L’Annonciation de Merode (Fig. XLI) montre la Vierge au centre vêtue d’une robe et d’un manteau rouge ; elle tient un missel ouvert et ne semble pas s’apercevoir de la présence de l’ange dont elle est séparée par une petite table ronde où le lys virginal s’épanouit dans un vase d’aspect persan. Si fortement modelées que soient les figures, si soigneusement traitées que soient les draperies, ce qui nous captive c’est le décor, d’une précision, d’un esprit, d’une justesse incomparables, ce sont les entaillures délicates du banc et des volets, les objets en dinanderie, le cierge qui se consume… Sur le volet de droite (à gauche du spectateur) figurent les donateurs, les époux Ingelbrechts croit-on, de Malines ou de Bruges[2] agenouillés dans une cour qu’entoure un mur crénelé. Derrière eux un personnage ouvre une porte et l’on aperçoit un bout de rue avec une vieille femme assise prenant le frais et un cavalier monté sur un cheval blanc… À gauche, saint Joseph, dans son échoppe, termine comme nous l’avons dit une souricière. Quelle figure savoureuse que celle du Père nourricier ouvrant ses trappes à rongeurs ! L’habile artisan, en chaperon bleu et robe de bure, a placé sur l’appui de sa fenêtre un échantillon de son savoir-faire. À travers la baie on découvre

  1. M.  Masse identifie le Maître de Flémalle avec le Roger de Bruges dont parle Van Mander et que la critique ne sépare plus de nos jours de Roger van der Weyden. Pour M.  Firmenich.-Richartz les œuvres attribuées par M.  von Tschudi au Maître de Flémalle sont des œuvres de jeunesse du grand pourtraiteur de Bruxelles. M.  James Weale voit dans la production du Maître de Flémalle trois artistes différents ; M.  Lafenestre, de son côté, en voit au moins deux.

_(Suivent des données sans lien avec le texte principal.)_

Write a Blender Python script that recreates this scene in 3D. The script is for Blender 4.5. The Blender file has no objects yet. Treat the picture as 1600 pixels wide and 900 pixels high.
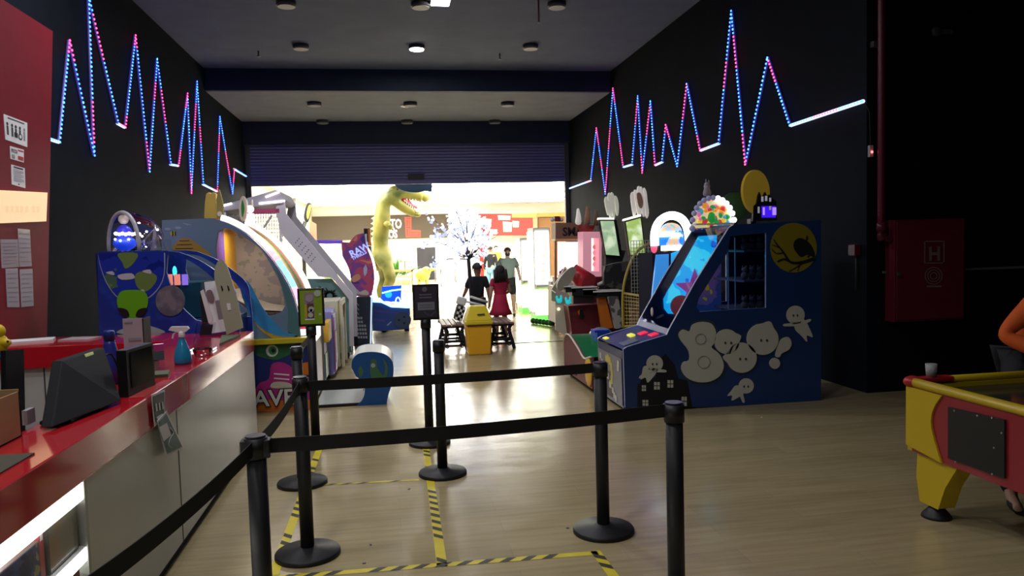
import bpy, bmesh, math, random
from mathutils import Vector, Matrix
random.seed(7)
S = bpy.context.scene
COL = S.collection
# ------------------------------------------------------------------ camera
FPX, CAMH = 1180.0, 1.7
YAW, PITCH, ROLL = math.radians(9.05), math.radians(-3.45), math.radians(1.6)
fw = Vector((math.sin(YAW)*math.cos(PITCH), math.cos(YAW)*math.cos(PITCH), math.sin(PITCH)))
r0 = Vector((math.cos(YAW), -math.sin(YAW), 0)); u0 = r0.cross(fw)
RR = r0*math.cos(ROLL) - u0*math.sin(ROLL); UU = u0*math.cos(ROLL) + r0*math.sin(ROLL)
cd = bpy.data.cameras.new('camera'); cam = bpy.data.objects.new('camera', cd); COL.objects.link(cam)
cam.matrix_world = Matrix(((RR.x, UU.x, -fw.x, 0), (RR.y, UU.y, -fw.y, 0), (RR.z, UU.z, -fw.z, CAMH), (0, 0, 0, 1)))
cd.sensor_width = 36; cd.lens = FPX/1600*36; cd.clip_start = .05; cd.clip_end = 200
S.camera = cam
# ------------------------------------------------------------------ view, world
S.view_settings.view_transform = 'Standard'; S.view_settings.look = 'None'
S.view_settings.gamma = 1; S.view_settings.use_curve_mapping = False
S.view_settings.exposure = 0.15
W = bpy.data.worlds.new('world'); S.world = W; W.use_nodes = True
W.node_tree.nodes['Background'].inputs[0].default_value = (.6, .65, .8, 1)
W.node_tree.nodes['Background'].inputs[1].default_value = .02
# ------------------------------------------------------------------ large lights
def area(name, loc, sx, sy, power, color=(1, 1, 1), rot=(0, 0, 0), shape='RECTANGLE', spread=180):
    l = bpy.data.lights.new(name, 'AREA'); l.shape = shape; l.size = sx; l.size_y = sy
    l.energy = power; l.color = color; l.spread = math.radians(spread)
    o = bpy.data.objects.new(name, l); COL.objects.link(o); o.location = loc; o.rotation_euler = rot
    return o
MALL_EMIT = 18.0
for lx, ly, e in ((-1.2, 2.2, 56), (-.5, 5.2, 34), (-.2, -1.5, 36), (-2.7, 4.2, 40), (-.4, 9.0, 75), (-2.4, 8.4, 50)):
    area('unseen_fill_light', (lx, ly, 5.3), .5, .5, e, (.97, .97, 1), shape='DISK')  # unseen overhead lights, added without fixtures to brighten the hall
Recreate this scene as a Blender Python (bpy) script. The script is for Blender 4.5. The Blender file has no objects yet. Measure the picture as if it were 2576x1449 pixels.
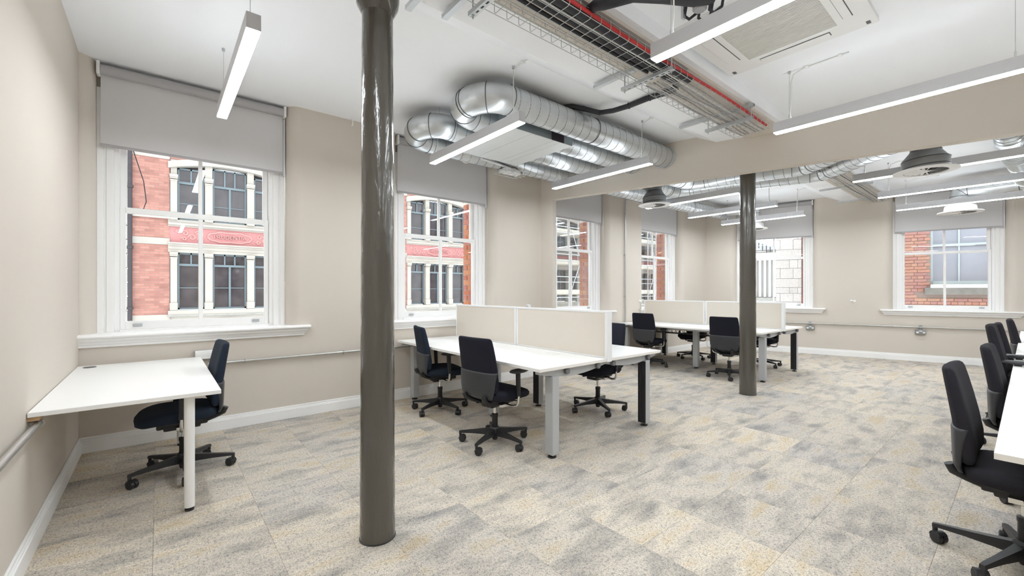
import bpy, bmesh, math, random
from mathutils import Vector, Matrix
random.seed(7)
sc = bpy.context.scene
COL = sc.collection
PI = math.pi
# ------------------------------------------------------------------ camera
F, CX, HOR, H = 1075.0, 1288.0, 732.0, 1.35
PHI = math.atan2(2590 - 1288, F)
cd = bpy.data.cameras.new('camera'); cam = bpy.data.objects.new('camera', cd); COL.objects.link(cam)
cd.sensor_width = 36; cd.lens = 36 * F / 2576; cd.shift_y = (HOR - 724.5) / 2576
cd.clip_start = 0.05; cd.clip_end = 300
cam.location = (0, 0, H); cam.rotation_euler = (PI / 2, 0, PHI - PI / 2)
sc.camera = cam
# ------------------------------------------------------------------ world / exposure
w = bpy.data.worlds.new('overcast_sky'); sc.world = w; w.use_nodes = True
bg = w.node_tree.nodes['Background']; bg.inputs[0].default_value = (0.90, 0.95, 1.0, 1); bg.inputs[1].default_value = 2.7
sc.view_settings.view_transform = 'Standard'; sc.view_settings.look = 'None'
sc.view_settings.gamma = 1; sc.view_settings.use_curve_mapping = False
sc.view_settings.exposure = 0.58
LED = 45.0
try:
    sc.cycles.max_bounces = 10; sc.cycles.diffuse_bounces = 7; sc.cycles.transparent_max_bounces = 16
    sc.cycles.sample_clamp_indirect = 8
    sc.cycles.caustics_reflective = False; sc.cycles.caustics_refractive = False
except Exception:
    pass

# ------------------------------------------------------------------ helpers
HB = PHI + math.atan((1288 + 215) / F)
D = Vector((math.cos(HB), math.sin(HB), 0)); N = Vector((math.sin(HB), -math.cos(HB), 0))
FW = Vector((math.cos(PHI), math.sin(PHI), 0)); RT = Vector((math.sin(PHI), -math.cos(PHI), 0))
YA, XL, ZC = 5.005, -0.515, 3.33
WB = Vector((11.134, 1.749, 0))

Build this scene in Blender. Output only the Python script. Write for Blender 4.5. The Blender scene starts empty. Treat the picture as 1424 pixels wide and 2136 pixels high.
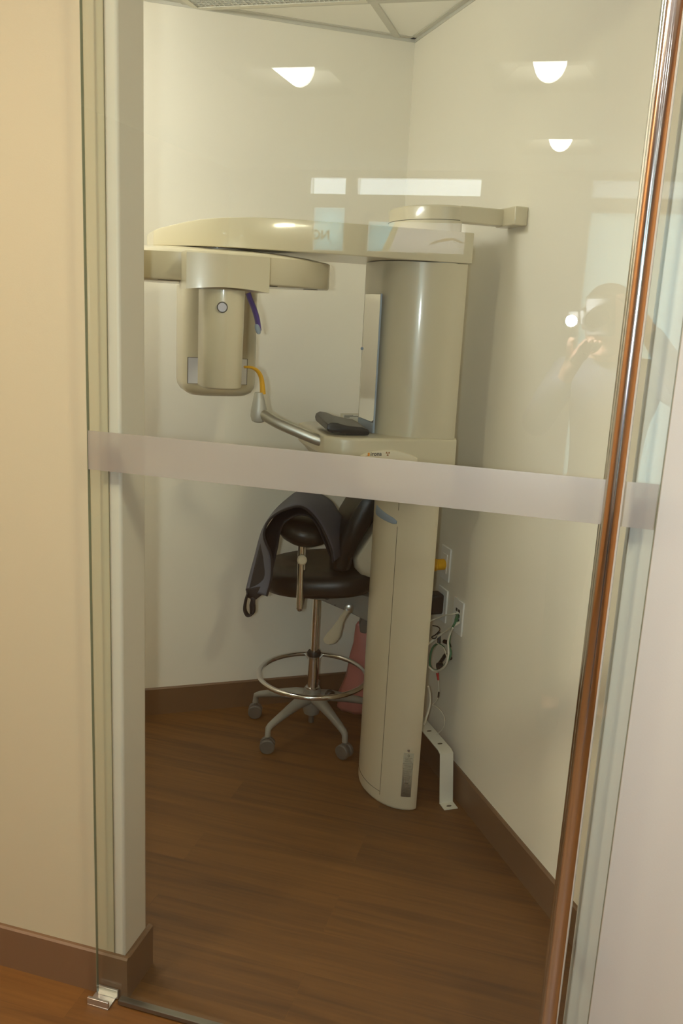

  2. Les fenêtres dans la partie centrale montrent des blasons représentant, suivant M.  von Tschudi, à droite, les armes de la famille flamande Ingelbrechts, à gauche, celle de la famille rhénane Calcum. Les armes de droite, celles du donateur par conséquent, ont été portées à Malines dans la première moitié du XVe siècle par des membres de la famille Ingelbrechts. Ajoutons que l’œuvre provient de Bruges. — Une réplique assez fidèle de l’Annonciation provenant du château de Hanau, est conservée à la galerie de Cassel, Les critiques ont dû se contenter tout d’abord — M.  von Tschudi en tête — de la reproduction de cette copie ; M.  Karl Voll l’a publiée également dans le Tafelwerk de son ouvrage : Altniederländische Malerei von J. van Eycke bis Memling, L’Annonciation de Mérode est également reproduite dans un dessin à la plume de la Bibliothèque de l’Université d’Erlangen. Cf. la note consacrée au retable de Merode par M.  Pol de Mont dans Les Chefs-d’œuvre d’art ancien à l’Exposition de la Toison d’Or. Van Œst 1908. Bruxelles.